Modernising Reinforcement Learning-Based Navigation for Embodied Semantic Scene Graph Generation

arXiv:2603.25415v1 Announce Type: new
Abstract: Semantic world models enable embodied agents to reason about objects, relations, and spatial context beyond purely geometric representations. In Organic Computing, such models are a key enabler for objective-driven self-adaptation under uncertainty and resource constraints. The core challenge is to acquire observations maximising model quality and downstream usefulness within a limited action budget.
Semantic scene graphs (SSGs) provide a structured and compact representation for this purpose. However, constructing them within a finite action horizon requires exploration strategies that trade off information gain against navigation cost and decide when additional actions yield diminishing returns.
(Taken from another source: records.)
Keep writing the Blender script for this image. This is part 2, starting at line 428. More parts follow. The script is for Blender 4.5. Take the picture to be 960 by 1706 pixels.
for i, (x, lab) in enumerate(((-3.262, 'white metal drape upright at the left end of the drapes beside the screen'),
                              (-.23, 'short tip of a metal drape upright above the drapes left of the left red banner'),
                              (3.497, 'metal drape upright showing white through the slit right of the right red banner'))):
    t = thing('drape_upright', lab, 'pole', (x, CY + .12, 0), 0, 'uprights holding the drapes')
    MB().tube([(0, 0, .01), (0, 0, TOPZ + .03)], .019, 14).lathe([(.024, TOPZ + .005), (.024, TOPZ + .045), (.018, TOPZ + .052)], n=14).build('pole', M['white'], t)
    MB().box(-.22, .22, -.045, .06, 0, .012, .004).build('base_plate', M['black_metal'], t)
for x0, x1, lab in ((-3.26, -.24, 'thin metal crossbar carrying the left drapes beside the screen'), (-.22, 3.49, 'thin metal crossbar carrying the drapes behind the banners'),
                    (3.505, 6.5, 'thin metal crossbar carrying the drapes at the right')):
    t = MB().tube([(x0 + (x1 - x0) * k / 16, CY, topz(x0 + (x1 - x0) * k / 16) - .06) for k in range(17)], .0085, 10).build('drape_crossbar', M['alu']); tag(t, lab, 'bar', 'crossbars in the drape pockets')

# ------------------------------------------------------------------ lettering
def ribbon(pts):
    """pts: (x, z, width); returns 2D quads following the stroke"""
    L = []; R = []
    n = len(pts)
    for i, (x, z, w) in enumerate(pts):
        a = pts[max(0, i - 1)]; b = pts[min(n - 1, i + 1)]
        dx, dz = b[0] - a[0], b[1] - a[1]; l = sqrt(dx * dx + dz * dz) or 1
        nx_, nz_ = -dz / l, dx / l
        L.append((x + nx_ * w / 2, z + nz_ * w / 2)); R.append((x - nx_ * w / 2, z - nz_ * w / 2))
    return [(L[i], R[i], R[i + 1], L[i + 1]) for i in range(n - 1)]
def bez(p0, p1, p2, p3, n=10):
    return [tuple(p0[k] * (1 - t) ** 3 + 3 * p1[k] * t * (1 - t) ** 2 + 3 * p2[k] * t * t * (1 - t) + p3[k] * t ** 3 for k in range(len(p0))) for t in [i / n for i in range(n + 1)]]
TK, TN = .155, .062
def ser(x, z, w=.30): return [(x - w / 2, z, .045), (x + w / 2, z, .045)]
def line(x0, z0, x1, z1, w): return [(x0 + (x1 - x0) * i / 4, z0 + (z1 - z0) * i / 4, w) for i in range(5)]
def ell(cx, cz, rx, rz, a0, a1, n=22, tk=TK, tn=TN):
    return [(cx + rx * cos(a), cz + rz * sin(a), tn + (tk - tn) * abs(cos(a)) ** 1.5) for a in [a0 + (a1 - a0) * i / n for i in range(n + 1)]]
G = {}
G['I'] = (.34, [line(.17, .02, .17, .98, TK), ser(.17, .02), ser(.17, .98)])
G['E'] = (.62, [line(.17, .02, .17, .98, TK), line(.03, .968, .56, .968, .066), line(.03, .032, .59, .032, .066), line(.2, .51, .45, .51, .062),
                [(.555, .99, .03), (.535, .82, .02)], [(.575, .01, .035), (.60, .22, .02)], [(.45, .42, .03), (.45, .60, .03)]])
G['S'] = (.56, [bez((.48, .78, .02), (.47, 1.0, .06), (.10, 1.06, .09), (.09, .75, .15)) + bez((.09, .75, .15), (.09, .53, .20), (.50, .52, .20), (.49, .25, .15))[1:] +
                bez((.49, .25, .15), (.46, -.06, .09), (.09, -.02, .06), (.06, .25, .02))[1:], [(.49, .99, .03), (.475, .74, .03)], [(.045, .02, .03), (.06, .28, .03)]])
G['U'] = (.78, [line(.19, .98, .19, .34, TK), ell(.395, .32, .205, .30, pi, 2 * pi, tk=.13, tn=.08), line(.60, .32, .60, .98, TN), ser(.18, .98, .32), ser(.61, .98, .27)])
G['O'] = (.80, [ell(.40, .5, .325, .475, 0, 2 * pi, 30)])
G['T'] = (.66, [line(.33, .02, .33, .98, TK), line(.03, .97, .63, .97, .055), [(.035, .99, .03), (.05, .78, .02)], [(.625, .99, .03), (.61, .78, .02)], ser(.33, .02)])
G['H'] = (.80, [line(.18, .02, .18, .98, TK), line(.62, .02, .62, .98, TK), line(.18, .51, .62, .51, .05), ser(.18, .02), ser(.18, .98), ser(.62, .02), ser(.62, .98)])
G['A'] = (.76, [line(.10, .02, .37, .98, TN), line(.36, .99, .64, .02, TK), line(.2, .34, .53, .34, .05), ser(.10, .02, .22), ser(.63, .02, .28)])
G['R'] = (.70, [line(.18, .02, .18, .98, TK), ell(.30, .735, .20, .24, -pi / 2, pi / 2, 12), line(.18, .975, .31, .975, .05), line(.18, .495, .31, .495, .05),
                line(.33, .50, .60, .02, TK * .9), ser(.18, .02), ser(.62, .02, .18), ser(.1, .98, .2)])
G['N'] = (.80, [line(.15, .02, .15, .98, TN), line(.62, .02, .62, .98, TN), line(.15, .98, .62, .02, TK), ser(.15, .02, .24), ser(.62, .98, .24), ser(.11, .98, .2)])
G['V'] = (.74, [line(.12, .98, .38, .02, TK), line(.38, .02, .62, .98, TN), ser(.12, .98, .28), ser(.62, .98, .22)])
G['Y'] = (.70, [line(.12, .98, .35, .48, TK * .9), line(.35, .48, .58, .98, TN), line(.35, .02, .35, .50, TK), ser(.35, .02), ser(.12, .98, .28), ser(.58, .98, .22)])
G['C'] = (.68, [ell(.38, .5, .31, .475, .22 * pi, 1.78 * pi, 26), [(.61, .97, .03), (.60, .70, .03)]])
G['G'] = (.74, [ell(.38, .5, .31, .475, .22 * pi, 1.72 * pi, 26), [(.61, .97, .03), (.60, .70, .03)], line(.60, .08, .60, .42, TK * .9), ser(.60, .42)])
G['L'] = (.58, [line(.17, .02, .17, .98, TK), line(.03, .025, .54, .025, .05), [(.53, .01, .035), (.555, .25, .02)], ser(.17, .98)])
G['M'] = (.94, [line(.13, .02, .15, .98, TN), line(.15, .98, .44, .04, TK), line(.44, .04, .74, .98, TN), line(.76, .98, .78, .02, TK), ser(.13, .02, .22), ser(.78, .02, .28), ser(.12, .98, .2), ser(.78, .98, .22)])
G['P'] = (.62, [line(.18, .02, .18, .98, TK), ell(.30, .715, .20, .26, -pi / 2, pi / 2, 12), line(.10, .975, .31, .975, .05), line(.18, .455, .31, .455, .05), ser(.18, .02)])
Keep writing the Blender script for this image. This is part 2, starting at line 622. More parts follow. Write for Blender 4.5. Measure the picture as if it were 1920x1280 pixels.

This work presents a modular navigation component for Embodied Semantic Scene Graph Generation and modernises its decision-making by replacing the policy-optimisation method and revisiting the discrete action formulation. We study compact and finer-grained, larger discrete motion sets and compare a single-head policy over atomic actions with a factorised multi-head policy over action components. We evaluate curriculum learning and optional depth-based collision supervision, and assess SSG completeness, execution safety, and navigation behaviour.
Results show that replacing the optimisation algorithm alone improves SSG completeness by 21% relative to the baseline under identical reward shaping. Depth mainly affects execution safety (collision-free motion), while completeness remains largely unchanged. Combining modern optimisation with a finer-grained, factorised action representation yields the strongest overall completeness–efficiency trade-off.